#### Requirement:
Set out every line bearing the string "behind".

#### Data excerpt:
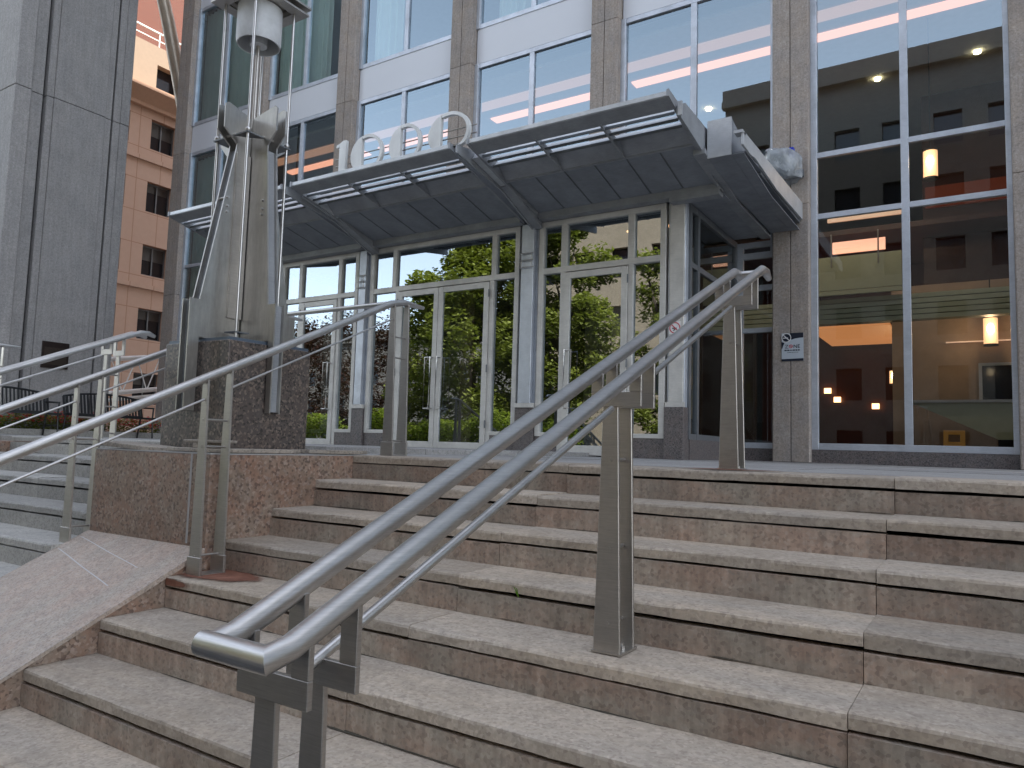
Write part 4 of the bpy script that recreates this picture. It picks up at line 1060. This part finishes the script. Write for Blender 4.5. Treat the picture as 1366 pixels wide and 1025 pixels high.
# ------------------------------------------------------------------ orange building
ob = empty('orange_building', (-34, 18, 0), 'orange precast office building with dark square windows behind the stone wall', 'building')
m = MB(); XO = -30.0
wz = [13.66 - 2.73 * k for k in range(5)] ; wys = [15.0 - 2.1 * 2 + 2.1 * k - .0 for k in range(14)]
wins = []
for k, zt in enumerate(wz):
    for j, y in enumerate(wys): wins.append((y + .3, y + 1.5 - .0, zt - 1.30, zt))
wz2 = 16.25
# wall strips around windows: rows
rows = sorted(wz)
zprev = 0.0
ylo, yhi = 10.0, 40.0
for zt in rows:
    m.box(XO - 6, XO, ylo, yhi, zprev, zt - 1.30)
    yp = ylo
    for y in wys:
        a, b = y + .35, y + 1.5
        m.box(XO - 6, XO, yp, a, zt - 1.30, zt); yp = b
    m.box(XO - 6, XO, yp, yhi, zt - 1.30, zt); zprev = zt
m.box(XO - 6, XO, ylo, yhi, zprev, 14.9)
m.build('wall', M['orange'], ob)
for k, zt in enumerate(wz[:5]):
    for j, y in enumerate(wys[1:5]):
        MB().box(XO - .32, XO - .28, y + .35, y + 1.5, zt - 1.30, zt).build('window', M['dark_glass'], ob)
        fr = MB(); fr.box(XO - .26, XO - .21, y + .35, y + .40, zt - 1.30, zt); fr.box(XO - .26, XO - .21, y + 1.45, y + 1.5, zt - 1.30, zt); fr.box(XO - .26, XO - .21, y + .40, y + 1.45, zt - .06, zt); fr.box(XO - .26, XO - .21, y + .40, y + 1.45, zt - 1.30, zt - 1.24); fr.box(XO - .258, XO - .215, y + .90, y + .95, zt - 1.24, zt - .06)
        fr.build('window_frame', M['alu_dark'], ob)
        bl = random.Random(k * 9 + j).uniform(.1, .6); MB().box(XO - .275, XO - .259, y + .40, y + 1.45, zt - .06 - bl, zt - .06).build('blind', M['blind'], ob)
MB().box(XO - .42, XO - .33, ylo, yhi, 0, 14.8).build('window_backing', M['dark_glass'], ob)
m = MB(); m.box(XO, XO + .22, ylo, yhi, 14.0, 14.15); m.prism([(XO, 14.15), (XO + .22, 14.15), (XO + .7, 14.6), (XO + .7, 14.75), (XO, 14.75)], 'y', ylo, yhi); m.build('cornice', M['orange_trim'], ob)
m = MB()
for z in (11.75, 6.3): m.box(XO, XO + .12, ylo, yhi, z, z + .18)
m.build('band_course', M['orange'], ob)
m = MB(); m.box(XO - 6, XO - .05, ylo, yhi, 14.75, 15.05); m.box(XO - 6, XO - .05, ylo, yhi, 16.15, 16.95)
for y in wys: m.box(XO - 6, XO - .05, y - .6, y + .45, 15.05, 16.15)
m.build('upper_storey', simple("cream_precast", (.25, .185, .135), .8), ob)
MB().box(XO - .5, XO - .4, ylo, yhi, 15.0, 16.2).build('window_band', M['dark_glass'], ob)
MB().box(XO - 12, XO - 1.6, ylo, yhi + 30, 16.9, 50).build('brick_tower', M['brick'], ob)
m = MB(); m.tube([(XO - .3, ylo, 17.7), (XO - .3, yhi, 17.7)], .05, 6); m.tube([(XO - .3, ylo, 17.35), (XO - .3, yhi, 17.35)], .03, 6)
y = ylo
while y < yhi: m.tube([(XO - .3, y, 16.95), (XO - .3, y, 17.7)], .03, 6); y += 1.1
m.build('roof_railing', M['white_paint'], ob)
# white steel footbridge rail
tb = empty('footbridge', (-24, 15, 0), 'white steel truss footbridge railing seen between the stone wall and the pedestal', 'bridge')
def zt_(y): return 2.55 + (y - 13.1) * .165
m = MB()
m.tube([(-24, 9, zt_(9)), (-24, 22, zt_(22))], .075, 10); m.tube([(-24, 9, zt_(9) - 1.12), (-24, 22, zt_(22) - 1.12)], .075, 10); m.tube([(-24, 9, zt_(9) - 1.34), (-24, 22, zt_(22) - 1.34)], .06, 10); m.build('rail', M['white_paint'], tb, smooth=True)
m = MB(); y = 9; s_ = 0
while y < 22:
    y2 = y + .42; m.tube([(-24, y, zt_(y) - (1.12 if s_ else 0)), (-24, y2, zt_(y2) - (0 if s_ else 1.12))], .022, 6); y = y2; s_ = 1 - s_
m.build('brace', M['white_paint'], tb)
for q in (9.2, 21.8): MB().box(-24.12, -23.88, q - .1, q + .1, .04, zt_(q)).build('post', M['white_paint'], tb)
# street mast
ms = empty('street_mast', (-18.6, 12.2, 0), 'thick tapered metal street mast rising past the left corner of the office building', 'lamp post')
m = MB(); m.tube([(-18.45, 11.95, -.02), (-18.42, 11.93, 6.2), (-18.48, 11.90, 7.9), (-18.6, 11.75, 9.0)], [.12, .12, .125, .13], 12); m.build('lower_pole', M['galv'], ms, smooth=True)
m = MB(); m.tube([(-18.6, 11.75, 9.0), (-18.78, 11.55, 10.2), (-19.0, 11.3, 11.6), (-19.3, 11.0, 13.2)], [.19, .19, .18, .16], 14); m.build('upper_arm', M['galv'], ms, smooth=True)
m = MB(); m.tube([(-18.57, 11.77, 8.9), (-18.62, 11.73, 9.08)], .215, 14); m.build('collar', M['black_metal'], ms, smooth=True)

# ------------------------------------------------------------------ street side (seen in the reflections)
def facade(name, x0, x1, y, h, mat, label, wpx=2.4, wh=1.7, ph=3.3, ww=1.3):
    t = empty(name, ((x0 + x1) / 2, y - 5, -1.48), label, 'building')
    m = MB(); zb = -1.48; m.box(x0, x1, y - 12, y - .4, zb, h - .02)
    z = zb; 
    nwx = int((x1 - x0) / wpx); mx = (x1 - x0 - nwx * wpx) / 2
    m.box(x0, x1, y - .398, y, zb, zb + 1.3)
    z = zb + 1.3; gl = MB()
    while z + ph < h:
        for i in range(nwx):
            a = x0 + mx + i * wpx; m.box(a if i else x0, a + (wpx - ww) / 2, y - .398, y, z, z + wh)
            m.box(a + (wpx + ww) / 2, a + wpx if i < nwx - 1 else x1, y - .398, y, z, z + wh)
            gl.box(a + (wpx - ww) / 2, a + (wpx + ww) / 2, y - .36, y - .3, z, z + wh)
        m.box(x0, x1, y - .398, y + .0, z + wh, z + ph); z += ph
    m.box(x0, x1, y - .398, y, z, h)
    m.box(x0 - .1, x1 + .1, y, y + .45, h - .9, h - .5); m.box(x0 - .1, x1 + .1, y - .39, y + .25, h - .5, h + .25)
    m.build('wall', mat, t); gl.build('windows', M['dark_glass'], t); return t
facade('beige_building', -23.5, -13.2, -20, 18.5, M['beige_wall'], 'beige stone building across the street')
facade('brown_building', -13.0, 34, -21, 21.5, M['brown_wall'], 'dark brown stone building across the street')
facade('shade_tower', 44, 95, 23.0, 92, M['brown_wall'], 'tall dark block added out of view to shade the brown building')  # added, never in view: its shadow darkens the brown building
facade('far_building', -75, -40, -42, 12, M['brown_wall'], 'low brown building far across the street to the left')
tag(MB().box(-60, 60, -9.2, -4.0, -1.482, -1.36).build('pavement', M['paving']), None, None, None, 'structure')
def tree(x, y, h, rad, mat, seed, label, n=9000, leaf=.13, trunk=.22):
    rng = random.Random(seed); t = empty('street_tree', (x, y, -1.4), label, 'tree', 'trees across the street')
    m = MB(); base = -1.4; ch = h * .30
    m.tube([(x, y, base), (x + .1, y, base + ch), (x + .05, y + .1, base + h * .75)], [trunk, trunk * .75, trunk * .25], 10)
    clumps = []
    for i in range(52):
        a = rng.uniform(0, 6.28); zz = rng.random(); rr = rad * math.sin(math.pi * (.12 + .8 * zz)) ** .7 * rng.uniform(.35, 1)
        c = Vector((x + rr * math.cos(a), y + rr * math.sin(a), base + ch * .8 + (h - ch * .8) * zz)); clumps.append((c, rad * rng.uniform(.22, .42)))
        if i % 3 == 0: m.tube([(x + .05, y, base + ch + (h - ch) * zz * .5), tuple(c * .8 + Vector((x, y, base + ch + (h - ch) * zz * .5)) * .2)], [trunk * .35, .02], 6)
    m.build('trunk', M['bark'], t, smooth=True)
    lf = MB()
    for i in range(n):
        c, r = clumps[i % len(clumps)]; d = Vector((rng.gauss(0, 1), rng.gauss(0, 1), rng.gauss(0, .7))).normalized() * r * rng.uniform(.5, 1) 
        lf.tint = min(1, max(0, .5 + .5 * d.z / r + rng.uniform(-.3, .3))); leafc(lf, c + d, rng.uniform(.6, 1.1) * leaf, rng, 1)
    lf.build('crown', mat, t)
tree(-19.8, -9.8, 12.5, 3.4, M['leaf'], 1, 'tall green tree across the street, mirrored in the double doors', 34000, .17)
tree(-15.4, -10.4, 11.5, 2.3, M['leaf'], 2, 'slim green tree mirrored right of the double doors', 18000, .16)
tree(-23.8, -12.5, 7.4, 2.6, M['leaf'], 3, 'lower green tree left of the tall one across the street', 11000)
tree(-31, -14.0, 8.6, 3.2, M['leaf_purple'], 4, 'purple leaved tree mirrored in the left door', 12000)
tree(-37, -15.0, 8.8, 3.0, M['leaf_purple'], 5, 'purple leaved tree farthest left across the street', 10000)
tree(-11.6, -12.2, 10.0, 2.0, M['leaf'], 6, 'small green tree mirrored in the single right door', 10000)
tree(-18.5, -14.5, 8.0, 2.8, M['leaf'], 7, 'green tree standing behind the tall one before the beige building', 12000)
hd = MB(); rg = random.Random(4)
for i in range(24000):
    x = rg.uniform(-40, -13); hh = 2.6 + 1.0 * noise.noise(Vector((x * .5, 0, 0))); z = -1.4 + hh * rg.random() ** .6; y = -7.4 + rg.uniform(-.6, .6)
    hd.tint = rg.random(); leafc(hd, (x, y, z), rg.uniform(.07, .14), rg, 1)
tag(hd.build('hedge', M['leaf_bright']), 'bright sunlit hedge along the far kerb', 'hedge', None, 'stuff')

#### Answer to this task:
ob = empty('orange_building', (-34, 18, 0), 'orange precast office building with dark square windows behind the stone wall', 'building')
tree(-18.5, -14.5, 8.0, 2.8, M['leaf'], 7, 'green tree standing behind the tall one before the beige building', 12000)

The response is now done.